#### Direction:
Transcribe all of the records word for word, but omit the pictures.

#### Data for this task:
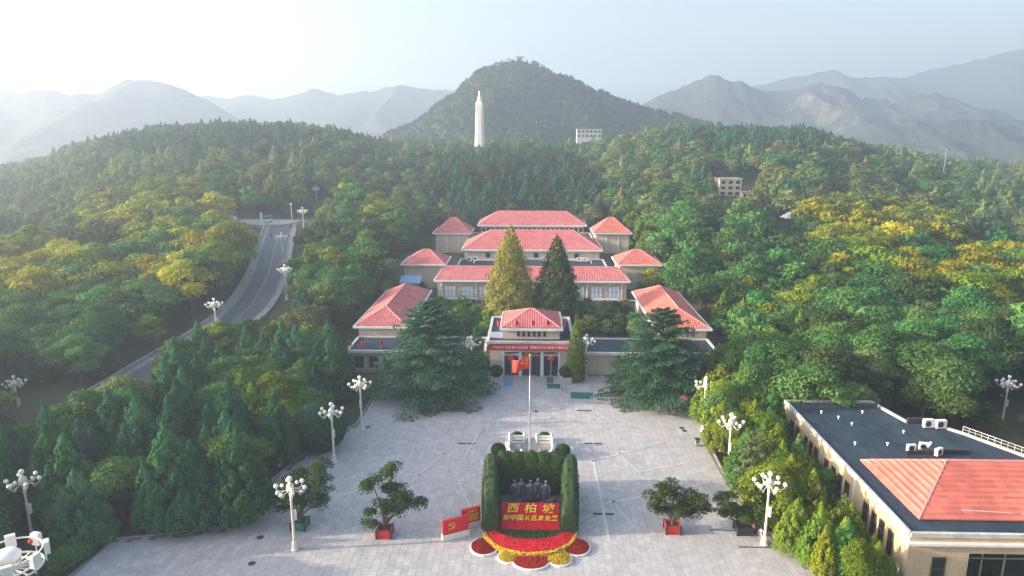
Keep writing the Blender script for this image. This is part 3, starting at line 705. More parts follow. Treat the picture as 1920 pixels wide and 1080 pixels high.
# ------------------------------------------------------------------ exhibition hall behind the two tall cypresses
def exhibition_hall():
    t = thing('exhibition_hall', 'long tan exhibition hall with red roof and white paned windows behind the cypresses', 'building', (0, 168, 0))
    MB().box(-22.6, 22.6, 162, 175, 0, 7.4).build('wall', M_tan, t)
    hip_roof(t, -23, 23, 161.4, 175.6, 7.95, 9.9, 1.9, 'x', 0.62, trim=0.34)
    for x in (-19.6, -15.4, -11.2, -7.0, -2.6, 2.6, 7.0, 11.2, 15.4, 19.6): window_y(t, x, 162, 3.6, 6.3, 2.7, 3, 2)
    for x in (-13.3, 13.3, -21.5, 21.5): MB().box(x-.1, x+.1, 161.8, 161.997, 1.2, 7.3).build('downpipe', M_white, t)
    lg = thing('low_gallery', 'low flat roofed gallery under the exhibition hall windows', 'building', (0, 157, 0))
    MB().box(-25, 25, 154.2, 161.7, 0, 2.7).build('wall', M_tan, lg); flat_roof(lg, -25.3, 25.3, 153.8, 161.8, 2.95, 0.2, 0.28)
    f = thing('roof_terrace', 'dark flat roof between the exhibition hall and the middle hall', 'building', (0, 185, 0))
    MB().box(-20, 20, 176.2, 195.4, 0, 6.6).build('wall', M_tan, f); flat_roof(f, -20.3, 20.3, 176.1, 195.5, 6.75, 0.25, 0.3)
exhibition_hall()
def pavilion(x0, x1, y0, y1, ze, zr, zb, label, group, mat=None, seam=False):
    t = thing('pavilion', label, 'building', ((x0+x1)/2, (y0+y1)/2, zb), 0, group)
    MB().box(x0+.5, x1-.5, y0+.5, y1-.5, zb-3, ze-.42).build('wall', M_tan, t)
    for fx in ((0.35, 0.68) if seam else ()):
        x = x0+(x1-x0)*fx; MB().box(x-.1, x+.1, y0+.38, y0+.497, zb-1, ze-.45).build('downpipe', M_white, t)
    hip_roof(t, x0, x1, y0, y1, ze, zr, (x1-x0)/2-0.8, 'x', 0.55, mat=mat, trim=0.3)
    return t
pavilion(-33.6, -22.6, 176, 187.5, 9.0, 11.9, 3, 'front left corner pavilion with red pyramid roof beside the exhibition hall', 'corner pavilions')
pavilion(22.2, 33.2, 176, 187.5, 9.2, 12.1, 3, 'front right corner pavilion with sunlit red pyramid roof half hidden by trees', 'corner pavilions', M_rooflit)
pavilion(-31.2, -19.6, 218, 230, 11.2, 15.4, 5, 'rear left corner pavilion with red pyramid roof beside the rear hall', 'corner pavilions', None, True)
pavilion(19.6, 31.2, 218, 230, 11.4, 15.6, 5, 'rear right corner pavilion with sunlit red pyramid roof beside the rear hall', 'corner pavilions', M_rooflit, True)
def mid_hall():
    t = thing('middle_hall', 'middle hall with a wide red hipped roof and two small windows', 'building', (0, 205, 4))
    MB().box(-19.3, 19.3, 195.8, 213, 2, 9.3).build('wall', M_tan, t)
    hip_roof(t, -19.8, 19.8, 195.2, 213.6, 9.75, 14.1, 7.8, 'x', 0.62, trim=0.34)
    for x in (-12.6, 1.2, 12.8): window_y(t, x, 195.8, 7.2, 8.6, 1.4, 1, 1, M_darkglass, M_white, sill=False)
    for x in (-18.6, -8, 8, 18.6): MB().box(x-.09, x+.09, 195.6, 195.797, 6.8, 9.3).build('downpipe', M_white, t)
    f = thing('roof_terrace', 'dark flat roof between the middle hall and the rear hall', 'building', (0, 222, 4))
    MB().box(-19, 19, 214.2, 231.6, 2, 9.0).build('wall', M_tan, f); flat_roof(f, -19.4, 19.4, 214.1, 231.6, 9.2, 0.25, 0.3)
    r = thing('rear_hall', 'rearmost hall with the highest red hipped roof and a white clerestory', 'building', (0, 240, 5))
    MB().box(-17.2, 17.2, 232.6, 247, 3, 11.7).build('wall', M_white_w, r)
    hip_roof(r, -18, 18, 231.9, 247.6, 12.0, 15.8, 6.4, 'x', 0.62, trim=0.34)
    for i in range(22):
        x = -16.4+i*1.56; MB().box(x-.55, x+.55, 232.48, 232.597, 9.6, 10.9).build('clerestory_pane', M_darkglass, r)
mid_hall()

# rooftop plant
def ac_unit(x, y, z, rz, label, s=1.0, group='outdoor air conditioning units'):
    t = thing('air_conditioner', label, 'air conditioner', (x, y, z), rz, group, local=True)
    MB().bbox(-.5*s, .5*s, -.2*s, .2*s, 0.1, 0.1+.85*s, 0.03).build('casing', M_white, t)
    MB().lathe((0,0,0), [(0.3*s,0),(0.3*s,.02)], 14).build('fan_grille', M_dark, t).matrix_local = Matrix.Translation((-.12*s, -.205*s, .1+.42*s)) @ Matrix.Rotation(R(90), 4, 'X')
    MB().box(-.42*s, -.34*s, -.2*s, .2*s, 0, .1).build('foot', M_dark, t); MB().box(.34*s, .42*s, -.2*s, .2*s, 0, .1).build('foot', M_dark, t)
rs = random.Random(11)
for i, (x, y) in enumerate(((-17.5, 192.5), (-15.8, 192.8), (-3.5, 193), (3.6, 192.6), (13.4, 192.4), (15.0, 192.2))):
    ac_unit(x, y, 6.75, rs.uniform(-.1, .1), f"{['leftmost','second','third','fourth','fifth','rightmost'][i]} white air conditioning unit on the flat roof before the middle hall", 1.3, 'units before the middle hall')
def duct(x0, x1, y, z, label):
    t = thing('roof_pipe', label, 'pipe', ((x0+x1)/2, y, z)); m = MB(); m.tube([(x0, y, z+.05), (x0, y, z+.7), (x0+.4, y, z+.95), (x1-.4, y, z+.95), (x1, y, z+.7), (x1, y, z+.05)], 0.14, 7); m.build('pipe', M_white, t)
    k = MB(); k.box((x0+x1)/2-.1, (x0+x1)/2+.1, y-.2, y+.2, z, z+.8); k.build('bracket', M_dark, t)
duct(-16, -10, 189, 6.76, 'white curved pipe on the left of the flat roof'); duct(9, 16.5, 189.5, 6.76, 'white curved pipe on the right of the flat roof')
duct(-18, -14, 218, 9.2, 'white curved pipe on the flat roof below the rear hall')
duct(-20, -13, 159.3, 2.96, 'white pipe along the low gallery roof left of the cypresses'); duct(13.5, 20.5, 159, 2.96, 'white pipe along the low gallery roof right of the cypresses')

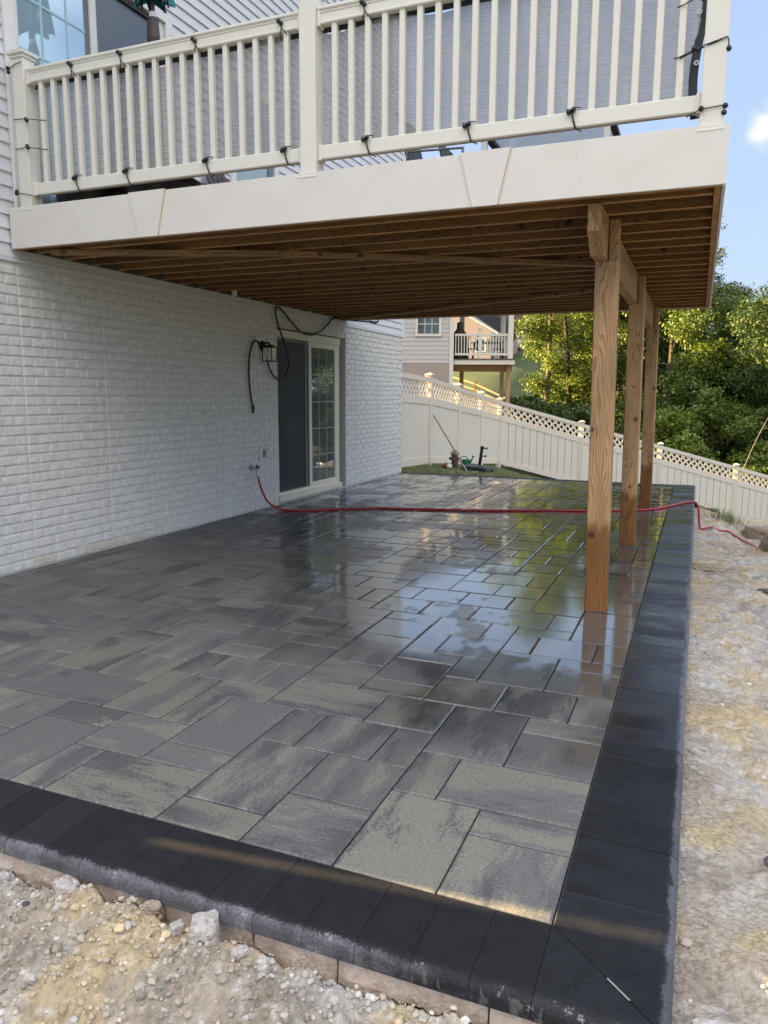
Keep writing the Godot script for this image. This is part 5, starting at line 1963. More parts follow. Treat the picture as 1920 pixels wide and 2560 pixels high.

#### Written solution:
Keep writing the Blender script for this image. This is part 3, starting at line 705. More parts follow. Treat the picture as 1920 pixels wide and 1080 pixels high.
# ------------------------------------------------------------------ exhibition hall behind the two tall cypresses
def exhibition_hall():
    t = thing('exhibition_hall', 'long tan exhibition hall with red roof and white paned windows behind the cypresses', 'building', (0, 168, 0))
    MB().box(-22.6, 22.6, 162, 175, 0, 7.4).build('wall', M_tan, t)
    hip_roof(t, -23, 23, 161.4, 175.6, 7.95, 9.9, 1.9, 'x', 0.62, trim=0.34)
    for x in (-19.6, -15.4, -11.2, -7.0, -2.6, 2.6, 7.0, 11.2, 15.4, 19.6): window_y(t, x, 162, 3.6, 6.3, 2.7, 3, 2)
    for x in (-13.3, 13.3, -21.5, 21.5): MB().box(x-.1, x+.1, 161.8, 161.997, 1.2, 7.3).build('downpipe', M_white, t)
    lg = thing('low_gallery', 'low flat roofed gallery under the exhibition hall windows', 'building', (0, 157, 0))
    MB().box(-25, 25, 154.2, 161.7, 0, 2.7).build('wall', M_tan, lg); flat_roof(lg, -25.3, 25.3, 153.8, 161.8, 2.95, 0.2, 0.28)
    f = thing('roof_terrace', 'dark flat roof between the exhibition hall and the middle hall', 'building', (0, 185, 0))
    MB().box(-20, 20, 176.2, 195.4, 0, 6.6).build('wall', M_tan, f); flat_roof(f, -20.3, 20.3, 176.1, 195.5, 6.75, 0.25, 0.3)
exhibition_hall()
def pavilion(x0, x1, y0, y1, ze, zr, zb, label, group, mat=None, seam=False):
    t = thing('pavilion', label, 'building', ((x0+x1)/2, (y0+y1)/2, zb), 0, group)
    MB().box(x0+.5, x1-.5, y0+.5, y1-.5, zb-3, ze-.42).build('wall', M_tan, t)
    for fx in ((0.35, 0.68) if seam else ()):
        x = x0+(x1-x0)*fx; MB().box(x-.1, x+.1, y0+.38, y0+.497, zb-1, ze-.45).build('downpipe', M_white, t)
    hip_roof(t, x0, x1, y0, y1, ze, zr, (x1-x0)/2-0.8, 'x', 0.55, mat=mat, trim=0.3)
    return t
pavilion(-33.6, -22.6, 176, 187.5, 9.0, 11.9, 3, 'front left corner pavilion with red pyramid roof beside the exhibition hall', 'corner pavilions')
pavilion(22.2, 33.2, 176, 187.5, 9.2, 12.1, 3, 'front right corner pavilion with sunlit red pyramid roof half hidden by trees', 'corner pavilions', M_rooflit)
pavilion(-31.2, -19.6, 218, 230, 11.2, 15.4, 5, 'rear left corner pavilion with red pyramid roof beside the rear hall', 'corner pavilions', None, True)
pavilion(19.6, 31.2, 218, 230, 11.4, 15.6, 5, 'rear right corner pavilion with sunlit red pyramid roof beside the rear hall', 'corner pavilions', M_rooflit, True)
def mid_hall():
    t = thing('middle_hall', 'middle hall with a wide red hipped roof and two small windows', 'building', (0, 205, 4))
    MB().box(-19.3, 19.3, 195.8, 213, 2, 9.3).build('wall', M_tan, t)
    hip_roof(t, -19.8, 19.8, 195.2, 213.6, 9.75, 14.1, 7.8, 'x', 0.62, trim=0.34)
    for x in (-12.6, 1.2, 12.8): window_y(t, x, 195.8, 7.2, 8.6, 1.4, 1, 1, M_darkglass, M_white, sill=False)
    for x in (-18.6, -8, 8, 18.6): MB().box(x-.09, x+.09, 195.6, 195.797, 6.8, 9.3).build('downpipe', M_white, t)
    f = thing('roof_terrace', 'dark flat roof between the middle hall and the rear hall', 'building', (0, 222, 4))
    MB().box(-19, 19, 214.2, 231.6, 2, 9.0).build('wall', M_tan, f); flat_roof(f, -19.4, 19.4, 214.1, 231.6, 9.2, 0.25, 0.3)
    r = thing('rear_hall', 'rearmost hall with the highest red hipped roof and a white clerestory', 'building', (0, 240, 5))
    MB().box(-17.2, 17.2, 232.6, 247, 3, 11.7).build('wall', M_white_w, r)
    hip_roof(r, -18, 18, 231.9, 247.6, 12.0, 15.8, 6.4, 'x', 0.62, trim=0.34)
    for i in range(22):
        x = -16.4+i*1.56; MB().box(x-.55, x+.55, 232.48, 232.597, 9.6, 10.9).build('clerestory_pane', M_darkglass, r)
mid_hall()

# rooftop plant
def ac_unit(x, y, z, rz, label, s=1.0, group='outdoor air conditioning units'):
    t = thing('air_conditioner', label, 'air conditioner', (x, y, z), rz, group, local=True)
    MB().bbox(-.5*s, .5*s, -.2*s, .2*s, 0.1, 0.1+.85*s, 0.03).build('casing', M_white, t)
    MB().lathe((0,0,0), [(0.3*s,0),(0.3*s,.02)], 14).build('fan_grille', M_dark, t).matrix_local = Matrix.Translation((-.12*s, -.205*s, .1+.42*s)) @ Matrix.Rotation(R(90), 4, 'X')
    MB().box(-.42*s, -.34*s, -.2*s, .2*s, 0, .1).build('foot', M_dark, t); MB().box(.34*s, .42*s, -.2*s, .2*s, 0, .1).build('foot', M_dark, t)
rs = random.Random(11)
for i, (x, y) in enumerate(((-17.5, 192.5), (-15.8, 192.8), (-3.5, 193), (3.6, 192.6), (13.4, 192.4), (15.0, 192.2))):
    ac_unit(x, y, 6.75, rs.uniform(-.1, .1), f"{['leftmost','second','third','fourth','fifth','rightmost'][i]} white air conditioning unit on the flat roof before the middle hall", 1.3, 'units before the middle hall')
def duct(x0, x1, y, z, label):
    t = thing('roof_pipe', label, 'pipe', ((x0+x1)/2, y, z)); m = MB(); m.tube([(x0, y, z+.05), (x0, y, z+.7), (x0+.4, y, z+.95), (x1-.4, y, z+.95), (x1, y, z+.7), (x1, y, z+.05)], 0.14, 7); m.build('pipe', M_white, t)
    k = MB(); k.box((x0+x1)/2-.1, (x0+x1)/2+.1, y-.2, y+.2, z, z+.8); k.build('bracket', M_dark, t)
duct(-16, -10, 189, 6.76, 'white curved pipe on the left of the flat roof'); duct(9, 16.5, 189.5, 6.76, 'white curved pipe on the right of the flat roof')
duct(-18, -14, 218, 9.2, 'white curved pipe on the flat roof below the rear hall')
duct(-20, -13, 159.3, 2.96, 'white pipe along the low gallery roof left of the cypresses'); duct(13.5, 20.5, 159, 2.96, 'white pipe along the low gallery roof right of the cypresses')

Keep writing the Godot script for this image. This is part 5, starting at line 1963. More parts follow. Treat the picture as 1920 pixels wide and 2560 pixels high.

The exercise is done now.